C. S. Lewis wrote the novel, The Great Divorce, back in 1945.  The book was based on a dream in which the author reflects on the Christian conceptions of Heaven and Hell.  In the dream the narrator finds himself in “the grey town”, where it is always raining, even indoors.  It’s a hell of a town—a kind of purgatory.  He finds a bus-stop.  There he waits in line and listens to the arguments among his fellow passengers.  Many of them quit the line in disgust before the bus arrives.  When the bus finally comes there are only a few remaining passengers who board it.  The bus flies upward.  It’s destination:  the foothills of heaven.  If you want to know the rest of the story, you’ll have to read the book for yourself.

Fifty-two years ago, The Methodist Church merged with the Evangelical United Brethren Church to become The United Methodist Church.  That was the year I became a United Methodist minister.  For all of those 52-years The “United” Methodist Church has been like “the grey town” in Lewis’ novel.  It has been raining ever since that union—as it rained before that union—and as it will be raining when that union is fractured—when the Great Divorce occurs (probably this summer).  
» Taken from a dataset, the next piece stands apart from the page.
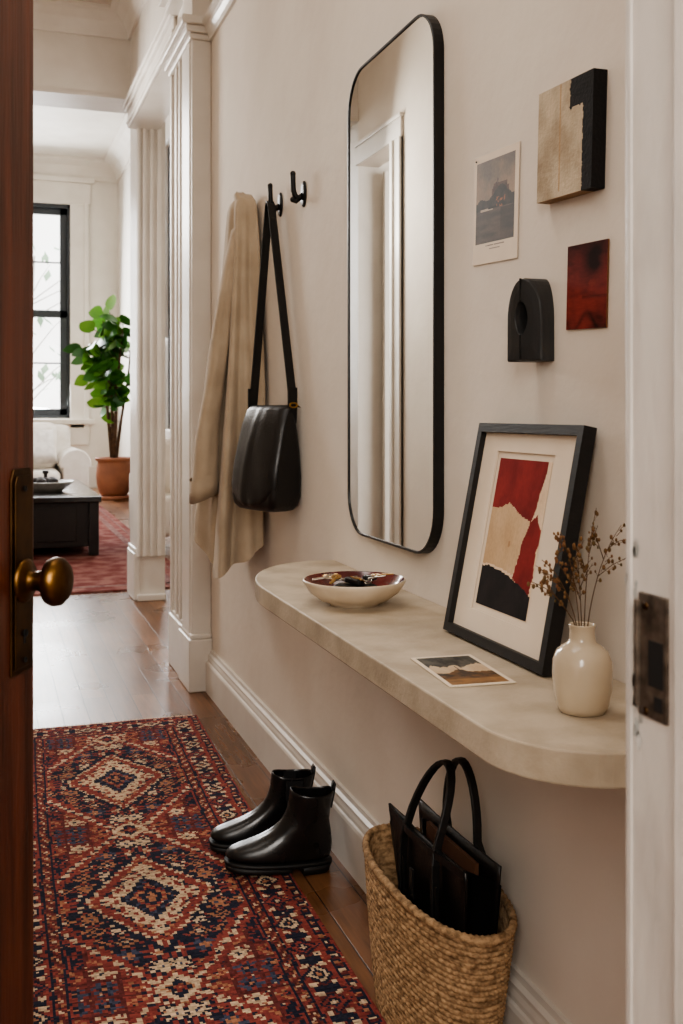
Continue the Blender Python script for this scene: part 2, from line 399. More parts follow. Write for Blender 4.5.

The Episcopal Church, the Evangelical Lutheran Churches in America, the Presbyterian Church (USA) and the American Baptist Churches (USA) have already experienced a similar divorce in their “grey towns.”  They, too, argued while waiting in line at the bus-stop, and walked away before the bus arrived.  They argued, as The United Methodist Church has been arguing, over whether or not they should be inclusive of all people, particularly LBGTQ folk and abortion (a woman’s right to choose).  Of course, the divide has been labeled a religious one, but it is also political—liberal verses conservative.

The United Methodist Church has decided it is time for a divorce, thinking this will get everybody out of the rain or out of “the grey town.”  The arguments with one another are so aggravating, so divisive, so intense, that they can’t tolerate waiting in line with each other for the bus. They walk away from one another and thus miss that bus which might take them out of “the grey town,” They want only to associate with like-minded people—people like themselves. They want no Samaritans in their midst, no Romans, no outsiders.

The Church (whatever the name given it) is supposed to be an instrument of the Gospel (not Paul’s Letters or the Old Testament, or by our political bent, but rather by the spirit of Christ).  That Gospel is meant to force us out of our individual bubbles and help us connect across all the social, political and racial barriers of our culture.  It’s the bus we are waiting for…as we sit side by side with those who are different from us in “the grey town”.  But we refuse to wait in line with those who are different.  We reject the Gospel—as people have always done.